Thursday 8 May 2008

Strike up that brass band, let's have a party!

Another day, another farce.

Yesterday was interesting, including Ken Calman writing to everyone he's ever met to insist that he still matters and his Commission will still be ordering Hob-Nobs for meetings to talk about things that need talked about and peruse things that need perused before cogitating upon things which require a wee cogitation, but today was very special.

El Gordo, he of the Brownness, had replied to an epistle penned by Sir Dave of Cameron. In this witty rejoinder, Gordie the boy insisted that he and the Wendibles were united in their approach. Bad joke in any case, but it went too far when Helen Goodman had to read it out in the House of Commons and pretend it was serious. She was doing not bad until other MPs started laughing and that started her off.

That approach of saying "Well, Wendy favours an immediate referendum, I think Calman should report and can't possibly say I'm in favour of a referendum because that would shaft me good and proper on Lisbon among other things, but we're both absolutely in accord" is bizarre enough, but Labour spinners in Scotland took it a step further today.

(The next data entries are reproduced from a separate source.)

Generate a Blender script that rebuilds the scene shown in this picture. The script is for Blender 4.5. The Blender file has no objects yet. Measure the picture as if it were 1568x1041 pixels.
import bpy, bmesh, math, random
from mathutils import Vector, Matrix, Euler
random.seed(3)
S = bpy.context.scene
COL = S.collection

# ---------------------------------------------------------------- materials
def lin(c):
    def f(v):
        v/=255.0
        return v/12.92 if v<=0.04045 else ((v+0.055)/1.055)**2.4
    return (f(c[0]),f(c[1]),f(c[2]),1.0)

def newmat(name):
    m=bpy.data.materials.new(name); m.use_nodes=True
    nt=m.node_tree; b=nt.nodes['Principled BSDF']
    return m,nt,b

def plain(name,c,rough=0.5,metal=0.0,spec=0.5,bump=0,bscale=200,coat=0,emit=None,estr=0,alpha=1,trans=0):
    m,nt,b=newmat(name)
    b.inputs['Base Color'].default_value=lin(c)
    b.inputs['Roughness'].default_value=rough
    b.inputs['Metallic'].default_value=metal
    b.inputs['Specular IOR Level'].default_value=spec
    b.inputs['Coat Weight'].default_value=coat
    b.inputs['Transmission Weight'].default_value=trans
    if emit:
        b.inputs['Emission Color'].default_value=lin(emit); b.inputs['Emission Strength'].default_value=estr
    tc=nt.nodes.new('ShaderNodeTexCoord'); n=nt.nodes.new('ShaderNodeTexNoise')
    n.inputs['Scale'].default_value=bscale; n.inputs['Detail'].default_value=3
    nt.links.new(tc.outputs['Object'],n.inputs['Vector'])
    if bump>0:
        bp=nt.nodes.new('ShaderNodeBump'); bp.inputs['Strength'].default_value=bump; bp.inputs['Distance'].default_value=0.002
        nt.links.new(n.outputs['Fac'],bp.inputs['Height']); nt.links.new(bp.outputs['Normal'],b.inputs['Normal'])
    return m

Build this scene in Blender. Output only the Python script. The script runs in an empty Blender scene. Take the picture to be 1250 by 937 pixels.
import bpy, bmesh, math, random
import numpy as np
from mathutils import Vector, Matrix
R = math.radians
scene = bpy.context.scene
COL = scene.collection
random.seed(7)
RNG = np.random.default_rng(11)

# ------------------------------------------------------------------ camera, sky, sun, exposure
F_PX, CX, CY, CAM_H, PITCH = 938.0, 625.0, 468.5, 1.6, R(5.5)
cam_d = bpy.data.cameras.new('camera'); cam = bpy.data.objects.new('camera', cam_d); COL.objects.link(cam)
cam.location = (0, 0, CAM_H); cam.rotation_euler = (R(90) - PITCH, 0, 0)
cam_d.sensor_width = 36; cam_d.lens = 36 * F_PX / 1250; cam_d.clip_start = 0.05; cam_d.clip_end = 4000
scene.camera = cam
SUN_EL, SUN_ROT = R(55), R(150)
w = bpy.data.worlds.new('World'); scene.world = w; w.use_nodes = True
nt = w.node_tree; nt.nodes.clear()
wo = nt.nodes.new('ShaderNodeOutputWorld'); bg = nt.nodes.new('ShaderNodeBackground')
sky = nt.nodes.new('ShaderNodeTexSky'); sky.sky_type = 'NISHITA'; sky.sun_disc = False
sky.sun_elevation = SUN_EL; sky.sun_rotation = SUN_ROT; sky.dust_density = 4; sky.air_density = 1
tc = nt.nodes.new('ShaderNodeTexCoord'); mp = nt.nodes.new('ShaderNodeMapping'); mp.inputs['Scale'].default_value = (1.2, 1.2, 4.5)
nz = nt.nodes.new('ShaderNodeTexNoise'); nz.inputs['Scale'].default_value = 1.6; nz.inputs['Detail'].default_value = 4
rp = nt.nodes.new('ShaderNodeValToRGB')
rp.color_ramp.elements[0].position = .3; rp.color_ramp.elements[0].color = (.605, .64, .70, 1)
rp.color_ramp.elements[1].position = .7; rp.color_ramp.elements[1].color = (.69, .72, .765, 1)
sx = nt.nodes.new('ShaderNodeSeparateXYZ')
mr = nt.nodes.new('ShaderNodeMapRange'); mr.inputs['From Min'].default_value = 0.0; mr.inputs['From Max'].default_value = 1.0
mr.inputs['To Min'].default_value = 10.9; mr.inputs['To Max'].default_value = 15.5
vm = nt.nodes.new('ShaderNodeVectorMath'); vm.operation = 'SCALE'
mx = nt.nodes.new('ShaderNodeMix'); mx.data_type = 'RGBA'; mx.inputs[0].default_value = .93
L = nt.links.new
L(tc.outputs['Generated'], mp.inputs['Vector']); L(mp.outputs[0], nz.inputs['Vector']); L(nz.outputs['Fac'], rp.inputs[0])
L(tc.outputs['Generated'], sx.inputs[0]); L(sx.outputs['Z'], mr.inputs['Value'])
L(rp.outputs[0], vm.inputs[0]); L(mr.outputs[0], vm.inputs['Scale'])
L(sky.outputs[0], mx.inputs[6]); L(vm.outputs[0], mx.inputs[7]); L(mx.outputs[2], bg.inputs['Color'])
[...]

Their approach has been to say that Her Wendibleness and His Gordia were actually in total agreement and the plan was working like a dream until the Right Honourable Gordon Brown MP, First Lord of the Treasury and Minister for the Civil Service, Prime Minister, etc, etc, etc, bottled it during questioning from Dave i' the Hood.

Excellent! Labour in Scotland picking a fight with Labour in London, demonstrating that neither of them have a clue. Up you could not make it.

The Prime Minister's Official Spokesman made it very clear this morning:

Asked on an issue as important as the future of the United Kingdom, was the country not entitled to a simple yes or no answer to whether the Prime Minister wanted a referendum, the PMS replied that the Prime Minister had answered the question in his own way.

Asked what the difficulty was with a simple yes or no answer, to whether the Prime Minister favoured a referendum as his answer could not be understood by any member of the public, the PMS replied that he thought it could be understood by members of the public. The Prime Minister was asked this question, there was a debate taking place in Scotland at the moment between the various political parties, and that was a very live debate. Separately there was a review taking place by Kenneth Calman looking at this, so the Prime Minister thought it was right that we should wait for the Calman Review and review progress in light of that.

Malcolm Chisholm cleared it all up though:
"There is absolutely no contradiction between what Gordon Brown said about Calman and what Wendy Alexander has been saying about a referendum," he said.
"Of course we need a choice, but we also need to have the Calman Commission to review, and I believe extend, the powers of the Scottish Parliament within the UK."
Clear as?

I'm also hearing that Labour is u-turning again and its MSPs are claiming now that they'll have to wait and see what the Referendum Bill says before deciding whether to support it or not. If they keep turning that quickly they'll end up with nosebleeds.
Brown has lost control of his party and Wendy never had control of hers. Bring on the General Election!